Defendants assert that all claims arising from an instance of alleged excessive force must be litigated under the Fourth Amendment. They rely primarily upon Graham v. Connor, 490 U.S. 386, 109 S. Ct. 1865, 104 L. Ed. 2d 443 (1989), which holds that claims arising from alleged "excessive force in the course of making an arrest, investigatory stop, or other `seizure' ... are properly analyzed under the Fourth Amendment's `objective reasonableness' standard." Id. at 388, 109 S. Ct. at 1867, in making this assertion. Thus, the plaintiffs bring their excessive force claims under the Fourth Amendment pursuant to the dictates of Graham. However, claims of discrimination and Equal Protection violation arise under the Fifth Amendment, and are completely separate from the Fourth Amendment excessive force claim. If the harassment and arrest would not have occurred but for the DEA agents' alleged hostility against the plaintiffs' homosexuality, then plaintiffs may state an Equal Protection claim regardless of the propriety of the arrest and the reasonableness of the use of force. See Tanner v. Heise, 879 F.2d 572, 580 n. 5 (9th Cir.1989), citing Yick Wo v. Hopkins, 118 U.S. 356, 373-74, 6 S. Ct. 1064, 1073, 30 L. Ed. 220 (1886). Each constitutional claim must be judged by reference to its own specific constitutional standard. Johnson v. Morel, 876 F.2d 477, 479 (5th Cir.1989).

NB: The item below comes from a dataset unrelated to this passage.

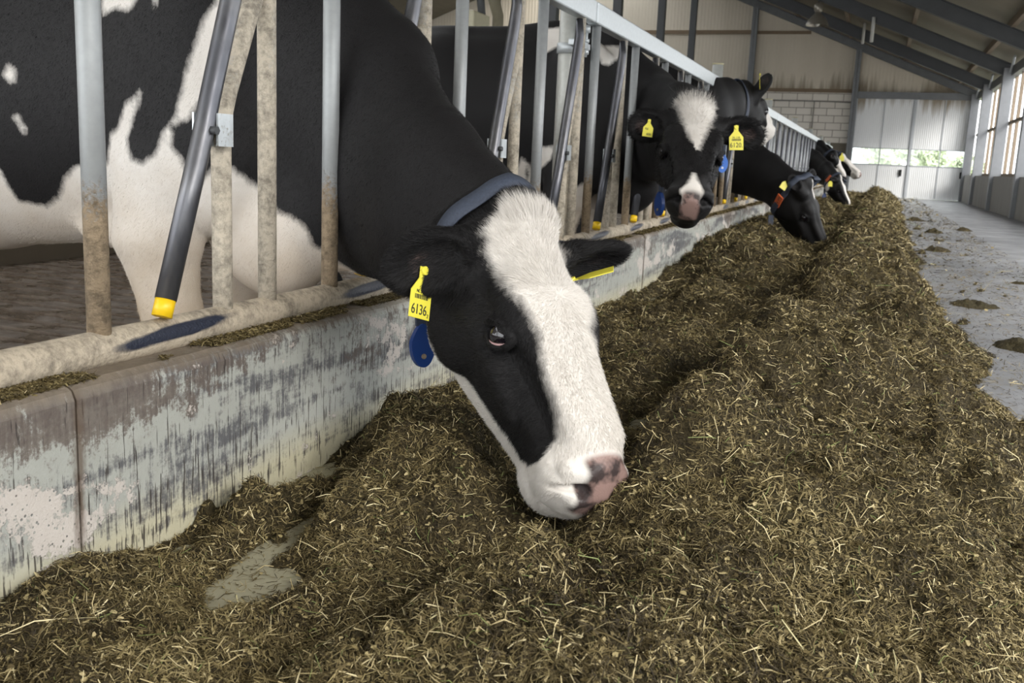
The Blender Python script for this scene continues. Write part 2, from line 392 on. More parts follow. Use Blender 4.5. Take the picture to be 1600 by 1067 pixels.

With respect to the defendants' qualified immunity claim, such a defense may succeed only upon a showing that defendants' conduct "does not violate clearly established statutory or constitutional rights of which a reasonable person would have known." Harlow v. Fitzgerald, 457 U.S. 800, 818, 102 S. Ct. 2727, 2738, 73 L. Ed. 2d 396 (1982). See also, Liffiton v. Keuker, 850 F.2d 73, 76 (2d Cir.1988). The test is not a subjective one, but rather is an objective, reasonable person standard. Federal officials are charged with knowledge of constitutional developments at the time of the alleged violation; the contours of the clearly established right infringed must be "sufficiently clear that a reasonable official would understand that what he is doing violates that right." Anderson v. Creighton, 483 U.S. 635, 640, 107 S. Ct. 3034, 3039, 97 L. Ed. 2d 523 (1987). Defendants claim that the status of protection afforded to homosexuality by the constitution is in flux, at best, and that moreover, there is no constitutional limitation whatsoever barring federal officials from using language demeaning individuals' sexual preferences. Regardless of the level of scrutiny afforded to the status of homosexuality under the Equal Protection clause, federal agents can be presumed to have knowledge that apart from epithets, harassment, unprovoked assault and unjustified arrest on account of perceived membership in a particular class of individuals is a violation of constitutional rights, should it have occurred as plaintiffs allege.
*1493 Accordingly, defendants' motion to dismiss the plaintiffs' Fifth Amendment claims is denied.
NOTES
[1] The complaint alleges:
On the evening of November 16, 1988, plaintiff Grubb drove by motorcycle to 211 West 61st Street, New York, New York, to pick up plaintiff Anderson from his job at that address. Upon arrival at that destination, plaintiff Grubb moved the motorcycle off the street and onto the sidewalk. The motorcycle tapped against a dark-colored automobile which was parked on the sidewalk in front of the building at 211 West 61st Street. While still seated on the motorcycle and still wearing his helmet, plaintiff Grubb was suddenly grabbed by one of the defendants, who was dressed in street clothes at the time. The defendant did not identify himself as an agent of the Drug Enforcement Administration. Without provocation of any kind, the defendant agent shoved plaintiff Grubb against the wall of the building, and began pulling and punching at plaintiff Grubb's helmet. Plaintiff Anderson, who had witnessed the foregoing events from the doorway of the building, came over to plaintiff Grubb and the defendant agent. Plaintiff Anderson was immediately seized by the other two defendant agents, who were also dressed in street clothes. Those two defendant agents did not identify themselves or the other defendant as agents of the Drug Enforcement Administration. Without provocation of any kind, those two defendant agents proceeded to beat plaintiff Anderson in the face, chest, back, abdomen and legs. Despite plaintiff Grubb's request that the defendants identify themselves, they refused to do so. Two of the defendants knocked plaintiff Grubb to the ground and continued to beat him, while the remaining defendant pushed plaintiff Anderson into the back seat of the dark-colored automobile and confined him there. Plaintiff Grubb was subsequently placed in handcuffs and confined in the front seat of the same automobile. Throughout the attack, the defendants shouted homophobic epithets at the plaintiffs in a derogatory and bigoted manner, calling them "faggots" and other derisive and offensive terms used to degrade homosexuals (paragraph numbers omitted).